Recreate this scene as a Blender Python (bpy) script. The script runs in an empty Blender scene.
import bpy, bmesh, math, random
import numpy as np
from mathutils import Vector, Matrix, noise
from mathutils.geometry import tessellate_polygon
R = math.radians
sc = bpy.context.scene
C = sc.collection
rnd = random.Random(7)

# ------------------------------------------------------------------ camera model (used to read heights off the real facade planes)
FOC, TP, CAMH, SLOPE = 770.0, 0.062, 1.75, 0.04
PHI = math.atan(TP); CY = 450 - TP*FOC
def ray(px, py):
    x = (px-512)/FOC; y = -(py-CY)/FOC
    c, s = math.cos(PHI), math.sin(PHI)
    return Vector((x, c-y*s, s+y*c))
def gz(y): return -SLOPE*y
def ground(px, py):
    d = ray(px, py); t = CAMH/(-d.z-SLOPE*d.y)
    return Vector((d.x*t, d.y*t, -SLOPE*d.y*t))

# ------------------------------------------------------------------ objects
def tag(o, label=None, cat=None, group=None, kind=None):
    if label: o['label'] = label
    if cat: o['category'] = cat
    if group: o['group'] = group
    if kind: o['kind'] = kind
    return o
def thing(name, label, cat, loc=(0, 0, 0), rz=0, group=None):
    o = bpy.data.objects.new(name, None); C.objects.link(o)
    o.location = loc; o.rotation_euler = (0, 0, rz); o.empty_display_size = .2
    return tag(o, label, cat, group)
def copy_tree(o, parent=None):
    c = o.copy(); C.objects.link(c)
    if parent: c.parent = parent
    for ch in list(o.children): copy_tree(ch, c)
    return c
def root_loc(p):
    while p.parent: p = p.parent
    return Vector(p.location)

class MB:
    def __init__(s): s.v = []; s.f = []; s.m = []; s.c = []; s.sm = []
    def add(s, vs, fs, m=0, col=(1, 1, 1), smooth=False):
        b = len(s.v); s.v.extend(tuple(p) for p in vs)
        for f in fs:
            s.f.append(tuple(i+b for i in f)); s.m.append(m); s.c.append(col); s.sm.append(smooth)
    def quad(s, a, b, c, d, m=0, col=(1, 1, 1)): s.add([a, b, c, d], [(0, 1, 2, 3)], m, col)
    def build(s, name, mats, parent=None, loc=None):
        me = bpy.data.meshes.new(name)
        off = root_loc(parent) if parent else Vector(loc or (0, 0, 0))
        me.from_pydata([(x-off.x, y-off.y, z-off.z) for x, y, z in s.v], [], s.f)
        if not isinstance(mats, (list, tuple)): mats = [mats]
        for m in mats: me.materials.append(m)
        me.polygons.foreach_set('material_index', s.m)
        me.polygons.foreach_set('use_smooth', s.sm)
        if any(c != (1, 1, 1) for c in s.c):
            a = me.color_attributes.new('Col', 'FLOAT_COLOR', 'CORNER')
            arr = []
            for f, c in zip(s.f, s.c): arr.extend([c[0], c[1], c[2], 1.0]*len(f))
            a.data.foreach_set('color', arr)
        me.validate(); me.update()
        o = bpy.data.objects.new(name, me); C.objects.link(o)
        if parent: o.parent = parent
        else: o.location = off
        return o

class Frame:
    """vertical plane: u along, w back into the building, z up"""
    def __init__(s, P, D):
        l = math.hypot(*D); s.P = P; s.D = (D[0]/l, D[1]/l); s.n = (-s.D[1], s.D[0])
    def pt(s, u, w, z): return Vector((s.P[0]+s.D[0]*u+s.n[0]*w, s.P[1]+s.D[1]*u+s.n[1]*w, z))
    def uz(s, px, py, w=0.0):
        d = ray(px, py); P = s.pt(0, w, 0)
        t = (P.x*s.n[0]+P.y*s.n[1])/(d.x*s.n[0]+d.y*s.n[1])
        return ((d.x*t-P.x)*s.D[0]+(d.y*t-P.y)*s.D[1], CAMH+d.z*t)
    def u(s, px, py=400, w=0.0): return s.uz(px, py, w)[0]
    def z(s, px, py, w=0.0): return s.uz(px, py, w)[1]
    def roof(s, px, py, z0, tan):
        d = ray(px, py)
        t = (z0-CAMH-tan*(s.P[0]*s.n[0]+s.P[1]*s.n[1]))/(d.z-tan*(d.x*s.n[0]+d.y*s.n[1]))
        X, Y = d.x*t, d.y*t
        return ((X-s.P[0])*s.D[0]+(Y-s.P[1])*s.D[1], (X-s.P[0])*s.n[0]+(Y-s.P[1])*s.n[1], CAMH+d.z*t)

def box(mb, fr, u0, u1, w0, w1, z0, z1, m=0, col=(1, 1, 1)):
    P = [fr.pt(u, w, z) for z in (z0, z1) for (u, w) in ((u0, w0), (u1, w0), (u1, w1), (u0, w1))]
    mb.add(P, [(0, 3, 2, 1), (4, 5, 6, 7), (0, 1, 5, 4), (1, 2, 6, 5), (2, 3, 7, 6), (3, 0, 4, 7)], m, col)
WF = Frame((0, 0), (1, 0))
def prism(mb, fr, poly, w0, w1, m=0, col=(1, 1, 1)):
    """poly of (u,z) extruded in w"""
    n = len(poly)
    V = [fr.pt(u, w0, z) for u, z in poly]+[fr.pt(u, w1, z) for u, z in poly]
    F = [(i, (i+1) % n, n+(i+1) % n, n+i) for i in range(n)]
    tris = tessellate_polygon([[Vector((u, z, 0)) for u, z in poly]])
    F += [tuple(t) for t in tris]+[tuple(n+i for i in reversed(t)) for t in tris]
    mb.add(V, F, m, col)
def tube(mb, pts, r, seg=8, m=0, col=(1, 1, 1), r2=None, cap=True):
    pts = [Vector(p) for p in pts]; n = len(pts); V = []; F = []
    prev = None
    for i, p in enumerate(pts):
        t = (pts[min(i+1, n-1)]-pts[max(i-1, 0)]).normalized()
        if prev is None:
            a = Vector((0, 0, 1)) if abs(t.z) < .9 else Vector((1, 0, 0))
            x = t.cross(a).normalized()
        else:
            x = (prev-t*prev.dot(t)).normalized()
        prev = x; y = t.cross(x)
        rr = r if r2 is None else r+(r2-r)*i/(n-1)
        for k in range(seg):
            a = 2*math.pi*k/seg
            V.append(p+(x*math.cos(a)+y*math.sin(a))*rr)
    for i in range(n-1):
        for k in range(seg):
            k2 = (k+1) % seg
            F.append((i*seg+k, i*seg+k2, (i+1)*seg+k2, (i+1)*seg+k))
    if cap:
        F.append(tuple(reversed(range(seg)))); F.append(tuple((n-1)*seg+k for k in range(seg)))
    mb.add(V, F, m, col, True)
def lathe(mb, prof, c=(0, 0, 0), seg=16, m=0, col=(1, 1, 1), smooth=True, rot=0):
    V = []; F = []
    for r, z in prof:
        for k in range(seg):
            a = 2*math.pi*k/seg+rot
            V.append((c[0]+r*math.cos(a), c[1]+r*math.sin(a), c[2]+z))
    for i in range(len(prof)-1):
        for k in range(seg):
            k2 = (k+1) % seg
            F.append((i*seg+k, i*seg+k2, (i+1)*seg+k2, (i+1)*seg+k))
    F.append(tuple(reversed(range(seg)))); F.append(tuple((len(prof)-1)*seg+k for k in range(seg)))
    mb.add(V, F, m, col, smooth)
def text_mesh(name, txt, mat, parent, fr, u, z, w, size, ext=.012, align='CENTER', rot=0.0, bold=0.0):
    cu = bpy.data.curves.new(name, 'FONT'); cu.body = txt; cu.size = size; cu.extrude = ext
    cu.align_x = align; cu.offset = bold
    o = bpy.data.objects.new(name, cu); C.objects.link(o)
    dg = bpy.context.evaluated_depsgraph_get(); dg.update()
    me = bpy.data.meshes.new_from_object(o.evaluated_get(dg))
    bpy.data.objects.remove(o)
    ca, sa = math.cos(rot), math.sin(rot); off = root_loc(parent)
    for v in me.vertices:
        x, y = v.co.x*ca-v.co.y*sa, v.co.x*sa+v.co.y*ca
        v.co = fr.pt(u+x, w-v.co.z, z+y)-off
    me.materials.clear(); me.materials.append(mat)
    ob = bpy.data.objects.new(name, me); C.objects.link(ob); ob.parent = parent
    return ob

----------

JOB:
Beginning at the top of the data, please return every line until and including the line containing "return Vector((d.x*t, d.y*t, -SLOPE*d.y*t))", copied exactly, and nothing past it.

PROBLEM SOLUTION:
Recreate this scene as a Blender Python (bpy) script. The script runs in an empty Blender scene.
import bpy, bmesh, math, random
import numpy as np
from mathutils import Vector, Matrix, noise
from mathutils.geometry import tessellate_polygon
R = math.radians
sc = bpy.context.scene
C = sc.collection
rnd = random.Random(7)

# ------------------------------------------------------------------ camera model (used to read heights off the real facade planes)
FOC, TP, CAMH, SLOPE = 770.0, 0.062, 1.75, 0.04
PHI = math.atan(TP); CY = 450 - TP*FOC
def ray(px, py):
    x = (px-512)/FOC; y = -(py-CY)/FOC
    c, s = math.cos(PHI), math.sin(PHI)
    return Vector((x, c-y*s, s+y*c))
def gz(y): return -SLOPE*y
def ground(px, py):
    d = ray(px, py); t = CAMH/(-d.z-SLOPE*d.y)
    return Vector((d.x*t, d.y*t, -SLOPE*d.y*t))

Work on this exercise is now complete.